Assim como a trama, os personagens são cheios de complexidades e personalidades fortes e marcantes, até mesmo os secundários. Tudo gira em torno de Oraya, Raihn e Vincent, mas a presença dos demais personagens é fundamental para o desenvolvimento da história, onde tudo e todos são imprevisíveis. Falando da protagonista, ela não é a típica mocinha em perigo, ou a típica heroína. Ela esconde segredos, é violenta, possui diversas questões mal resolvidas e é movida pelo desejo primal da sobrevivência. Violência e morte são o que regem o Kejari mas, no meio de todo esse banho de sangue, eles encontram alguns momentos de paz com seus aliados. Não é preciso dizer que fatalmente teremos um romance, que poderia ser desnecessário, entretanto, acaba sendo um elemento que não estraga a narrativa. Bem desenvolvido, explora com profundidade os aspectos psicológicos dos personagens e é crucial para determinados acontecimentos, sendo até certo ponto bem balanceado. Poderia ter sido feito de outro modo, com um pouco menos de cenas românticas, mas a brutalidade continua imperando na narrativa.
Elementos fantásticos não faltam. Magia, deuses, vampiros, demônios e outros seres mitológicos estão presentes a cada página. Os capítulos são intensos e recheados de ação, e a ambientação sombria é constante. As descrições das paisagens são vívidas, de modo que o leitor praticamente consegue visualizar o universo imerso em trevas e comandado por predadores cruéis, e temos também muitas cenas gráficas e bem descritivas.

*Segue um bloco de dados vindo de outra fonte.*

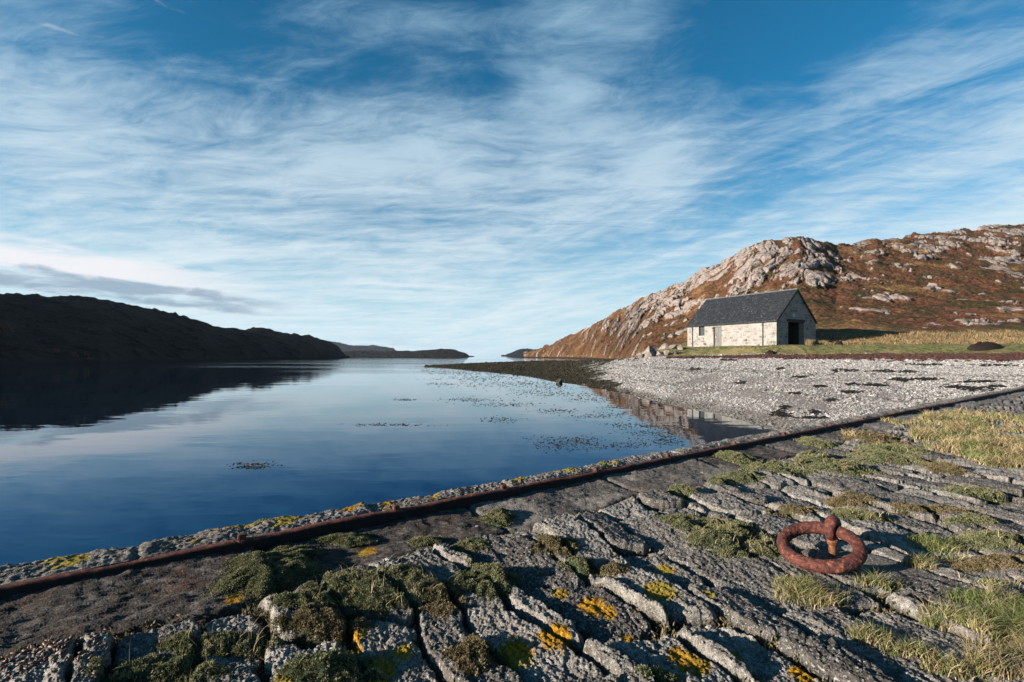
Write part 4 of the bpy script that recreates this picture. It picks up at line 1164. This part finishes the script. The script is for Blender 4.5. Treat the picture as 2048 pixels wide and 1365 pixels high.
tag(lumps("seaweed", XX, YY, 0.002 + 0 * XX, SS_ * 3.6, SS_ * 0.8, SS_ * 0.25 + 0.003, M_WEED, 6, rough=0.9), "dark seaweed fronds lying on the calm water", "seaweed", kind='stuff')

# heaps of old seaweed on the grass
def heap(u, y, w, d, h, label, seed):
    x = (u - CX) / F * y
    n1, n2 = 14, 40
    r = np.linspace(0, 1, n1)[:, None]; a = np.linspace(0, 2 * math.pi, n2)[None, :]
    lx = w * r * np.cos(a) * (1 + 0.15 * gn(np.cos(a) * 2, np.sin(a) * 2, seed)); ly = d * r * np.sin(a)
    lz = h * (1 - r ** 2.6) * (1 + 0.22 * gn(lx * 2.0, ly * 2.0, seed + 1)) + 0.10 * gn(lx * 6, ly * 6, seed + 2) * (1 - r ** 4)
    lz = np.where(r > 0.97, -0.25, lz)
    o = grid_obj("seaweed_heap", lx, ly + 0 * r, lz + 0 * a, M_HEAP, flip=False)
    o.location = (x, y, tz(x, y) - 0.05)
    tag(o, label, "seaweed heap", "old seaweed heaps on the grass")
heap(1972, 41.8, 1.55, 0.8, 0.55, "largest dark heap of old seaweed, long and low, at the far right on the grass", 700)
heap(1678, 48.2, 0.42, 0.4, 0.42, "small round dark heap of old seaweed on the grass right of the boathouse gable", 710)
heap(1541, 46.0, 0.52, 0.4, 0.42, "dark mound of old seaweed at the turf edge in front of the boathouse", 720)

# ------------------------------------------------------------------ blades and leaves
def blades(X, Y, Z, H, W, rng, lean=0.5, seg=3, lean_dir=None):
    n = len(X)
    a = rng.random(n) * 6.283 if lean_dir is None else lean_dir + rng.normal(0, 0.9, n)
    L = H * lean * (0.3 + rng.random(n))
    fa = rng.random(n) * 6.283
    px_, py_ = np.cos(fa), np.sin(fa)
    rows = []
    for k in range(seg + 1):
        t = k / seg
        w = W * (1 - t ** 1.5) * 0.5
        cx = X + np.cos(a) * L * t ** 2; cy = Y + np.sin(a) * L * t ** 2
        cz = Z + H * (t - 0.25 * lean * t ** 2.5)
        if k < seg:
            rows.append(np.stack([cx - px_ * w, cy - py_ * w, cz], -1)); rows.append(np.stack([cx + px_ * w, cy + py_ * w, cz], -1))
        else:
            rows.append(np.stack([cx, cy, cz], -1))
    V = np.stack(rows, 1)
    m = V.shape[1]
    base = (np.arange(n) * m)[:, None]
    quads = np.concatenate([base + np.array([2 * k, 2 * k + 1, 2 * k + 3, 2 * k + 2]) for k in range(seg - 1)])
    tris = base + np.array([2 * seg - 2, 2 * seg - 1, 2 * seg])
    return V.reshape(-1, 3), quads, tris, np.repeat(rng.random(n), m)

def blade_obj(name, parts, mat, parent=None):
    Vs, Qs, Ts, Rs, off = [], [], [], [], 0
    for V, q_, t_, r_ in parts:
        Vs.append(V); Qs.append(q_ + off); Ts.append(t_ + off); Rs.append(r_); off += len(V)
    o = mesh_np(name, np.concatenate(Vs), [np.concatenate(Qs), np.concatenate(Ts)], mat, {'rnd': np.concatenate(Rs)}, True, parent)
    if parent: o['kind'] = 'stuff'
    return o

def leaves(P, N, L, W, rng, spread=0.9):
    """small pointed leaves rising from points P along normals N"""
    n = len(P)
    d = N + spread * rng.normal(0, 0.6, (n, 3)); d /= np.linalg.norm(d, axis=1, keepdims=True)
    s = np.cross(d, rng.normal(0, 1, (n, 3))); s /= np.linalg.norm(s, axis=1, keepdims=True) + 1e-9
    l = L * (0.6 + 0.8 * rng.random((n, 1))); w_ = W * (0.7 + 0.6 * rng.random((n, 1)))
    V = np.stack([P - s * w_ * 0.4, P + d * l * 0.55 - s * w_ * 0.5 * 0.9, P + d * l, P + d * l * 0.55 + s * w_ * 0.5 * 0.9, P + s * w_ * 0.4], 1)
    Fa = (np.arange(n) * 5)[:, None] + np.array([0, 4, 3, 2, 1])
    return V.reshape(-1, 3), Fa, np.repeat(rng.random(n), 5)

def foot(u, v):
    x, y = gpt(u, v)
    for _ in range(2):
        z = zq(x, y); x, y = gpt(u, v, z)
    return x, y

def cushion(u, v, ru, rv, h, label, seed, brown=False, group="moss cushions in the joints of the quay", lobes=3, wisps=0, flat=1.6):
    """u,v: centre in the photo, ru,rv half sizes there; h height in metres"""
    rng = np.random.default_rng(seed)
    x, y = foot(u, v + rv * 0.30)
    D = y
    rx = 1.2 * ru / F * D
    ry = max(rv * D * D / (F * (EYE - Q)) * 0.95 - 0.20 * h, rx * 0.35)
    n1, n2 = 16, 48
    r = np.linspace(0, 1, n1)[:, None]; a = np.linspace(0, 2 * math.pi, n2)[None, :]
    edge = 1 + 0.34 * gn(np.cos(a) * 1.3 + seed, np.sin(a) * 1.3, seed) + 0.20 * gn(np.cos(a) * 4 + seed, np.sin(a) * 4, seed + 1)
    def surf(lx, ly):
        q_ = np.arctan2(ly / ry, lx / rx)
        e = 1 + 0.34 * gn(np.cos(q_) * 1.3 + seed, np.sin(q_) * 1.3, seed) + 0.20 * gn(np.cos(q_) * 4 + seed, np.sin(q_) * 4, seed + 1)
        rr = np.hypot(lx / rx, ly / ry) / e
        z = 0.68 * h * np.clip(1 - rr ** 2, 0, 1) ** 0.80
        sc_ = max(min(rx, ry), 0.05)
        z = z * (0.80 + 0.42 * gn(lx / sc_ * 1.2 + seed, ly / sc_ * 1.2, seed + 2)) + 0.16 * h * gn(lx * 26, ly * 26, seed + 4) * (1 - ss(0.8, 1.0, rr))
        return z, rr
    lx, ly = rx * r * np.cos(a) * edge, ry * r * np.sin(a) * edge
    lz, _ = surf(lx, ly)
    gx, gy = lx + x, ly + y
    gz = pave(gx, gy)[0]
    gsm = 0.5 * gz + 0.5 * np.maximum(gz, Q - 0.02)
    root = empty("moss_cushion", (x, y, Q))
    tag(root, label, "moss cushion", group)
    mat = M_CUSHB if brown else M_CUSH
    grid_obj("mat", lx, ly, gsm + lz - 0.006 - 0.03 * (r > 0.98) - Q, mat, parent=root, attrs={'rnd': 0 * lx - 0.25})
    area = math.pi * rx * ry
    px_m = 477.0 / D                              # render pixels per metre
    ls = max(0.0070, 1.12 / px_m)
    n = int(min(34000, max(500, 3.0 * area / (ls * ls * 0.22))))
    k = np.sqrt(rng.random(n)); k = np.where(rng.random(n) < 0.14, 0.9 + 0.32 * rng.random(n) ** 2, k); q_ = rng.random(n) * 6.283
    e = 1 + 0.34 * gn(np.cos(q_) * 1.3 + seed, np.sin(q_) * 1.3, seed) + 0.20 * gn(np.cos(q_) * 4 + seed, np.sin(q_) * 4, seed + 1)
    lx, ly = rx * k * np.cos(q_) * e * 1.02, ry * k * np.sin(q_) * e * 1.02
    z0, _ = surf(lx, ly); zx, _ = surf(lx + 0.006, ly); zy, _ = surf(lx, ly + 0.006)
    N = np.stack([-(zx - z0) / 0.006, -(zy - z0) / 0.006, np.ones(n)], -1)
    N = np.clip(N, -4, 4); N /= np.linalg.norm(N, axis=1, keepdims=True)
    gz = pave(lx + x, ly + y)[0]
    gz = 0.5 * gz + 0.5 * np.maximum(gz, Q - 0.02)
    P = np.stack([lx, ly, gz + z0 - 0.004 - Q], -1)
    V, Fa, R_ = leaves(P, N, ls, ls * 0.45, rng, 0.65)
    mesh_np("leaves", V, Fa, mat, {'rnd': R_}, True, root)
    if wisps >= 20:
        i = rng.choice(n, wisps)
        b = blades(P[i, 0], P[i, 1], P[i, 2], 0.03 + 0.05 * rng.random(wisps), np.full(wisps, max(0.0022, 0.5 / px_m)), rng, 1.1)
        blade_obj("dry_wisps", [b], M_DRY, root)
    return root

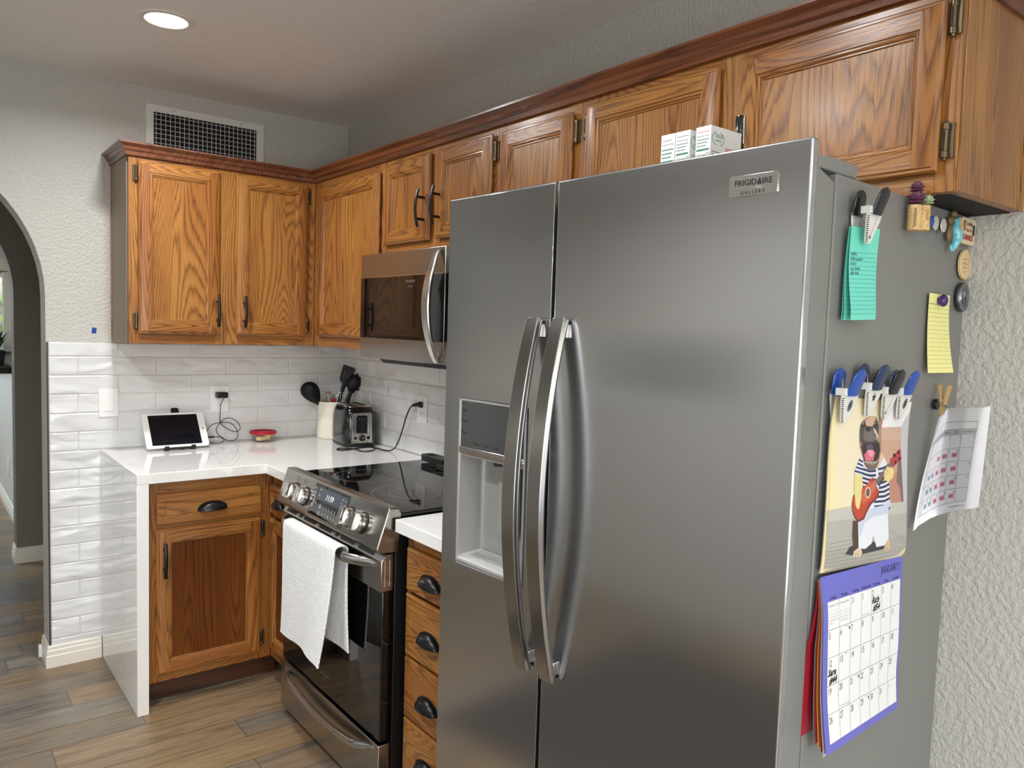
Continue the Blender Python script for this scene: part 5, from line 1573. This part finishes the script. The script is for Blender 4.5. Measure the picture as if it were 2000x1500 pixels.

Como se batalhas sangrentas, luta por sobrevivência, seres fantásticos, trama cheia de detalhes e tensão não fossem o suficiente, Broadbent ainda consegue trazer reviravoltas inesperadas. O final, em especial, é do tipo que dá vontade de tacar o livro na parede e querer saber o que diabos vai acontecer em seguida.
Se você gosta de fantasias sombrias com um universo cheio de detalhes e intrigas, vampiros, romance e brutalidade praticamente na mesma medida, torneios mortais e seres fantásticos se dilacerando sem dó, provavelmente vai achar A Serpente e as Asas feitas de Noite uma leitura deveras interessante.